We see the danger of equating that Herman and Gomez are, in their world, mixed-ethnic and nonwhite characters, with the idea that all outsiders or those who feel outside are subject to oppression and violence in the way that ethnic characters are, in the complicated case of Wednesday Addams’ redface.
It does not behoove the characters, in either franchise, to know or act better, because they are performing morality plays for us. It behooves us to be capable of interpolating new data and to be willing to reassess our evaluations. Repeatedly.
Real life Raul Julia was of Indigenous descent. He is playing the father of a character who is of nebulous – but Roma and Latinx – ethnicity. That character is played by an actor, Christina Ricci, who identifies as Scots-Irish-descent (“The Italian blood has been bred out of me,” she has said). That character is cast in a summer camp play as a Native American, and reroutes the performance into an insurrection, leading characters who are Jewish, disabled, and so forth, but not explicitly actually Native.

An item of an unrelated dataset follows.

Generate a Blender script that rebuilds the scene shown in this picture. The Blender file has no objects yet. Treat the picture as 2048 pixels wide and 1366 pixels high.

How we react to that scene in the moment of viewing, as part of a movie we are earnestly invested in as audience, and how we react abstractly may be vastly different, and it is fair if those reactions are vastly different. It is fair if that scene feels a certain way on the first viewing, or during the first months of its existence as a released film, and how it feels on the tenth viewing or twenty years after release or after the seventy-third gif you saw in a particular November as we approach the American holiday of Thanksgiving.
In the 1960s sitcoms, The Addams Family and The Munsters, the laugh track can cue us to when something is definitely meant to be racist, because it was assumed we might find that racism funny (The Addams Family is, arguably, the worse of the two in this respect), but the characters cannot here or heed canned laughter and the characters may not be participating in the same racist judgment that is assumed the audience will be, similar to the arguments in The Addams Family over domestic abuse as a sign of love.
The engagement of race and racism inside the world of either family, either franchise, is interdependent with the racism and racial ideas of our world, but they need not correlate, while audiences will be, by nature, affected by both.
Sometimes you cheer for the unkillable slasher, not the victims, without ever once losing sight of the killer being wrong and the victims not deserving their fate. You exaggerate your emotions to feel drama, you allow emotional association, you may even feel protected from a character’s violation of good taste or outright cruelty because they are incapable of directly hurting you.
Like the casting of an Asian actor to play a white-read man playing an Asian-coded terrorist in Iron Man 3, reaction can and should fluctuate as we descend down any number of possible rabbit holes. Or, the lamp-shading of white dominance and orientalism in Gregory Hatanaka’s Samurai Cop 2: Deadly Vengeance, a movie about white dominance American martial arts movies of the 1980s through the lens of an Asian-descent Hawaiian raised in that era. That is, in all three cases, not a judgment of value, but an appraisal of state. The judgment of value or valorization is up to you.